The key resistance level is seen in the 83.00–83.05 region, portraying the upper boundary of the descending trend channel, the psychological round figure, and the 100-period EMA. Sustained gains above this level could spur a rally to a high of January 18 at 83.20. Further north, the next hurdle is located at a high of January 2 at 83.35, en route to the 84.00 psychological level.
The table below shows the percentage change of US Dollar (USD) against listed major currencies today. US Dollar was the weakest against the New Zealand Dollar.
USD | EUR | GBP | CAD | AUD | JPY | NZD | CHF | |
USD | 0.05% | 0.04% | 0.02% | 0.07% | 0.09% | -0.28% | 0.07% | |
EUR | -0.05% | 0.01% | -0.03% | 0.01% | 0.04% | -0.34% | 0.02% | |
GBP | -0.05% | 0.00% | -0.02% | 0.02% | 0.04% | -0.33% | 0.02% | |
CAD | -0.02% | 0.03% | 0.03% | 0.04% | 0.07% | -0.31% | 0.06% | |
AUD | -0.06% | -0.05% | -0.06% | -0.08% | -0.01% | -0.38% | -0.04% | |
JPY | -0.09% | -0.04% | -0.02% | -0.09% | -0.05% | -0.36% | -0.01% | |
NZD | 0.29% | 0.33% | 0.32% | 0.30% | 0.35% | 0.38% | 0.34% | |
CHF | -0.08% | -0.03% | -0.03% | -0.06% | -0.01% | 0.03% | -0.36% |
The heat map shows percentage changes of major currencies against each other. The base currency is picked from the left column, while the quote currency is picked from the top row. For example, if you pick the Euro from the left column and move along the horizontal line to the Japanese Yen, the percentage change displayed in the box will represent EUR (base)/JPY (quote).
The Indian Rupee (INR) is one of the most sensitive currencies to external factors. The price of Crude Oil (the country is highly dependent on imported Oil), the value of the US Dollar – most trade is conducted in USD – and the level of foreign investment, are all influential. Direct intervention by the Reserve Bank of India (RBI) in FX markets to keep the exchange rate stable, as well as the level of interest rates set by the RBI, are further major influencing factors on the Rupee.

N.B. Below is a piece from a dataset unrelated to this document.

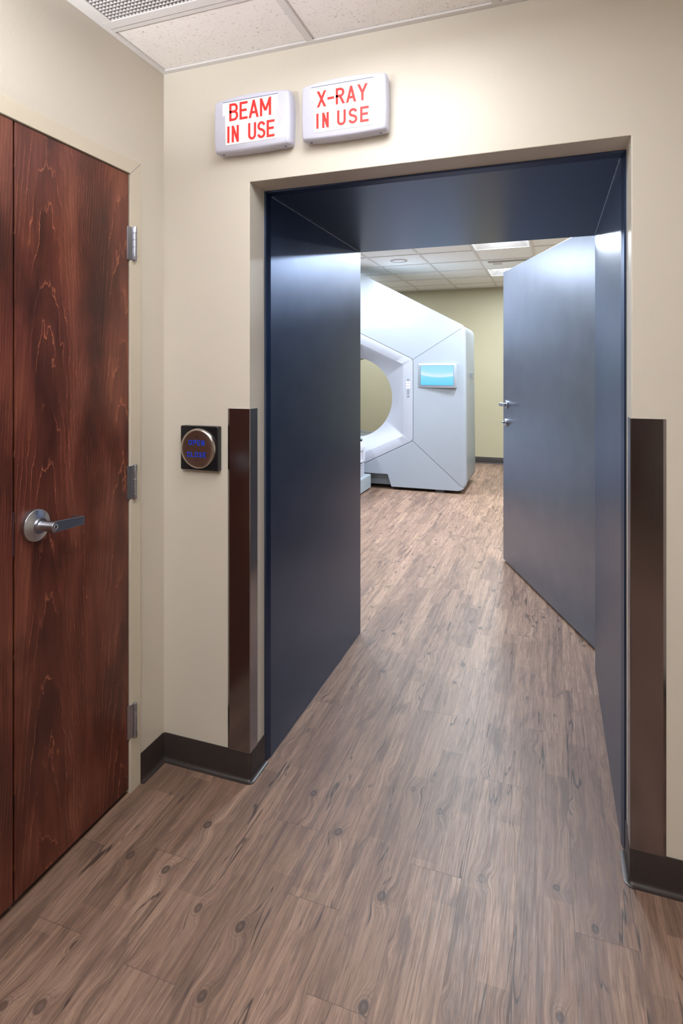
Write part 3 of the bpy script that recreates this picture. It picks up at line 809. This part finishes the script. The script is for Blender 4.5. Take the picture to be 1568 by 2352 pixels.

The Reserve Bank of India (RBI) actively intervenes in forex markets to maintain a stable exchange rate, to help facilitate trade. In addition, the RBI tries to maintain the inflation rate at its 4% target by adjusting interest rates. Higher interest rates usually strengthen the Rupee. This is due to the role of the ‘carry trade’ in which investors borrow in countries with lower interest rates so as to place their money in countries’ offering relatively higher interest rates and profit from the difference.
Macroeconomic factors that influence the value of the Rupee include inflation, interest rates, the economic growth rate (GDP), the balance of trade, and inflows from foreign investment. A higher growth rate can lead to more overseas investment, pushing up demand for the Rupee. A less negative balance of trade will eventually lead to a stronger Rupee. Higher interest rates, especially real rates (interest rates less inflation) are also positive for the Rupee. A risk-on environment can lead to greater inflows of Foreign Direct and Indirect Investment (FDI and FII), which also benefit the Rupee.
Higher inflation, particularly, if it is comparatively higher than India’s peers, is generally negative for the currency as it reflects devaluation through oversupply. Inflation also increases the cost of exports, leading to more Rupees being sold to purchase foreign imports, which is Rupee-negative. At the same time, higher inflation usually leads to the Reserve Bank of India (RBI) raising interest rates and this can be positive for the Rupee, due to increased demand from international investors. The opposite effect is true of lower inflation.